On the forms I have been dutifully handing round to my audiences, we even ask the poor dears: "Do you have any difficulty hearing the lectures?" "Yes" or "No". An innocuous question maybe. But the rebel in me does think that if a group of highly intelligent 19-year olds have just dumbly sat through eight weeks of lectures without putting their hands up to say, "Err sorry, we can't hear you at the back", they hardly deserve to be at university.
The primary benefit of student evaluations is that they are highly reliable (i.e., students tend to agree with each other) and, given that, moderately valid for 'teaching effectiveness' (i.e., student evaluations tend to track, roughly, with other measures of teaching effectiveness). The former is less of a benefit than it is often made out to be -- a great deal of it seems to be due to the fact that the evaluations tend to be very generic questions answered very generically by people who do not have a deep familiarity with the field and don't have much of an opinion on the quality of the class (and often don't think that the evaluations will have any effect one way or another), but do tend to agree generally on what is not stress-inducing. It's the latter, for instance, that appears to be the reason why student evaluations exhibit a very measurable leniency bias -- favorable evaluation correlates very well with students expecting high grades -- and is related to their exhibiting a 'Fox Effect' (in which enthusiasm and confidence, rather than content or how much is learned, tends to the major influence on evaluations of quality). One study showed that end-of-term student evaluations could be predicted with fairly good accuracy from how students judged thirty-second clips of professors on things like 'optimism' and 'confidence'. And it has been shown that students think they've learned more in a class with an animated instructor than in a class with a dull instructor, even if all objective measures suggest they have learned less.

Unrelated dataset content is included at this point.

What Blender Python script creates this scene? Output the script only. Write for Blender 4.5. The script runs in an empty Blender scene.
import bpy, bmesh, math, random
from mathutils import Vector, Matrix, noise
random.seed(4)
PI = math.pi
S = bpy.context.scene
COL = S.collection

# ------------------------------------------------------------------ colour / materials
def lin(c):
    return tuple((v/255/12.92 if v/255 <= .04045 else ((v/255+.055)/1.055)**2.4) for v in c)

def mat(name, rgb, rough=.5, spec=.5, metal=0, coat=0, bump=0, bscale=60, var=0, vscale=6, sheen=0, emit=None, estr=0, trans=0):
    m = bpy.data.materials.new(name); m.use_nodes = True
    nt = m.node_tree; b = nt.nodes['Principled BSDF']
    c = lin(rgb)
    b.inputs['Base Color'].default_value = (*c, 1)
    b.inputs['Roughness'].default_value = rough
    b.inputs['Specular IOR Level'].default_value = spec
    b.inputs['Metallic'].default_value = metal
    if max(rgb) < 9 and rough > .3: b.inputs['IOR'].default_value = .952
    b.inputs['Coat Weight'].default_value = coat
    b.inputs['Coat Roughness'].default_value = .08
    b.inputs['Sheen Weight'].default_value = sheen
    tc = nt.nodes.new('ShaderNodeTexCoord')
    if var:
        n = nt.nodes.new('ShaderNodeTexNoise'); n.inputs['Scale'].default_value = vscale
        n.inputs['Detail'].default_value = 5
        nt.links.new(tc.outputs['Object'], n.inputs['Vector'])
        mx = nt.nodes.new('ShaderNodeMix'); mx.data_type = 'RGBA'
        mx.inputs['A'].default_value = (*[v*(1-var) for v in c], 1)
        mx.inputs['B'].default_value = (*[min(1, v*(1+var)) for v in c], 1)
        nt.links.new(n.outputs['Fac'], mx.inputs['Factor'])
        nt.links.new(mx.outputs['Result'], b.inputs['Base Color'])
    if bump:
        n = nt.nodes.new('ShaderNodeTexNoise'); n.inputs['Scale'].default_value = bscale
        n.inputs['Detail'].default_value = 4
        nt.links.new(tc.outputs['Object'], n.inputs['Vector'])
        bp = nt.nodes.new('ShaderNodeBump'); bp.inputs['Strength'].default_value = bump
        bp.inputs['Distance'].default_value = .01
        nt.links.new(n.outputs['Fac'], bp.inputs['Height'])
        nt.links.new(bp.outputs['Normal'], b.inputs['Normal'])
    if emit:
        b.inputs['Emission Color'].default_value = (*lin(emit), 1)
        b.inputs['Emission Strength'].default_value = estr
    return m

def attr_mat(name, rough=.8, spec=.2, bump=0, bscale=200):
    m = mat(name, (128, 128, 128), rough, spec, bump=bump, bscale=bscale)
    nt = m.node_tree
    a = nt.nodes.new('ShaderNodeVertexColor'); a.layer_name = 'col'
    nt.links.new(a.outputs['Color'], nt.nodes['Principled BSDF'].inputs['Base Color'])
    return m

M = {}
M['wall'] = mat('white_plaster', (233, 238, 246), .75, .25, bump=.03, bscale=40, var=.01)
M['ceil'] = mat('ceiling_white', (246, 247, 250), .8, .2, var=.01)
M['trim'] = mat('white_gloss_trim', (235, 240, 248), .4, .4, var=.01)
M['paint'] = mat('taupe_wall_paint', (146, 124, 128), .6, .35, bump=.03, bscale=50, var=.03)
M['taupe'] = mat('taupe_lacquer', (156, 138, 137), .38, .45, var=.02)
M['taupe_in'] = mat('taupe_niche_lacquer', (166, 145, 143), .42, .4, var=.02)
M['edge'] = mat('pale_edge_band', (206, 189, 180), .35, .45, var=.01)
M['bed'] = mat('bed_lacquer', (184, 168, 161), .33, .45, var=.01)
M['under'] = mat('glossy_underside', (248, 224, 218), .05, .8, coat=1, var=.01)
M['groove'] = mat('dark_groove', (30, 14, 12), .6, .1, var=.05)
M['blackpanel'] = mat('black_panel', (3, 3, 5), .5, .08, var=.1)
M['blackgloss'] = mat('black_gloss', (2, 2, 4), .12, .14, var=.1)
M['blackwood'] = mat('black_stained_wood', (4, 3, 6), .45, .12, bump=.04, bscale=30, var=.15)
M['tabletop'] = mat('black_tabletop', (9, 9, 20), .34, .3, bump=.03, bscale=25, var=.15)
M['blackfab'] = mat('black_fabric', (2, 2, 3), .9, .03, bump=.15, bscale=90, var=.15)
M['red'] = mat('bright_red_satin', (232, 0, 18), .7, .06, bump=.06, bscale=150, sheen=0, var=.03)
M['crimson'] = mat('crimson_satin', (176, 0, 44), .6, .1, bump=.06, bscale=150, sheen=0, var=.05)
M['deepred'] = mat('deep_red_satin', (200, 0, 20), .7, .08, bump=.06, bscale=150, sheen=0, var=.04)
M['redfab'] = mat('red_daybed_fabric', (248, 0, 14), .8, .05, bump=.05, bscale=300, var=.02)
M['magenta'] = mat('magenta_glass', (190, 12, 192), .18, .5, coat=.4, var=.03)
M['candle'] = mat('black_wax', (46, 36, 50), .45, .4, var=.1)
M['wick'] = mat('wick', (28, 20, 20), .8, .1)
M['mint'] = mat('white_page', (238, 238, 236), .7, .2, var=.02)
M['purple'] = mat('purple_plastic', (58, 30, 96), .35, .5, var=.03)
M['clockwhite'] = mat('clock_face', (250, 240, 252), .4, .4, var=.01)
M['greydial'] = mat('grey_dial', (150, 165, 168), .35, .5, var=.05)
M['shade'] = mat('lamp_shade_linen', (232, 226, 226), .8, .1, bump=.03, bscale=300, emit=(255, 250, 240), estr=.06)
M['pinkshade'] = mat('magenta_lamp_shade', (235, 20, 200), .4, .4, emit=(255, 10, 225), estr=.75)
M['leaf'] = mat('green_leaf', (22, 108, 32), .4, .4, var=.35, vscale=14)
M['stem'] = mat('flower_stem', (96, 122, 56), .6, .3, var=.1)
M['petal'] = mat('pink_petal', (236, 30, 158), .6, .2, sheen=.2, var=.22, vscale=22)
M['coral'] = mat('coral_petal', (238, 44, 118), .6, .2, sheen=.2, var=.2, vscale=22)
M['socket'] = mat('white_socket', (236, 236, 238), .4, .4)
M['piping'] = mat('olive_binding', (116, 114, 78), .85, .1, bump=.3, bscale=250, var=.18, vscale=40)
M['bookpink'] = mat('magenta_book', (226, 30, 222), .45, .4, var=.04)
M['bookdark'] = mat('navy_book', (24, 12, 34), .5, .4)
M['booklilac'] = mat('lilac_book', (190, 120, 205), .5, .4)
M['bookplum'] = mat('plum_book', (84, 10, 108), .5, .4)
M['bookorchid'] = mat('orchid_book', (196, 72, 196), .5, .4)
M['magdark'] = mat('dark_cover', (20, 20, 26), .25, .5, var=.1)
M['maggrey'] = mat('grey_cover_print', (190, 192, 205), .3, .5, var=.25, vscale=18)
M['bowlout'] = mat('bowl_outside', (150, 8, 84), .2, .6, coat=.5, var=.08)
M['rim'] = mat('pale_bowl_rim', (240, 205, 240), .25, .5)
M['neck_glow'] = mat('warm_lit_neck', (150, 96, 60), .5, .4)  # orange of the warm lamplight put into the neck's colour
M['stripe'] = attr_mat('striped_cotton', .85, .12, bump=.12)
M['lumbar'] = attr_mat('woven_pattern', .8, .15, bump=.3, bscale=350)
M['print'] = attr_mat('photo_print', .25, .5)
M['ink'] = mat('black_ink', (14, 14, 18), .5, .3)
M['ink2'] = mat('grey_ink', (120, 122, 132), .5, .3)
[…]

Contrary to the usual talk on the subject, we do not know how to evaluate teaching effectiveness. There are a number of reasons for this: good teaching is often potentially controversial in its approach, we have no way of precisely comparing the difficulty of (say) the graph theory of a discrete mathematics course with the House of Fame section of a Chaucer course, what is effective for some students will not be so for others so there are no general measures, there seem to be several very different things conflated together under the label 'teaching effectiveness', etc. Students do not know how to assess it, contrary to what they feel; faculty do not know how to assess it, contrary to what they think (faculty assessments of teaching suffer from analogous problems, but are also far less consistent with each other than student assessments); and administrators certainly do not know how to assess it. Perhaps this is because we have not thought carefully enough about what it is.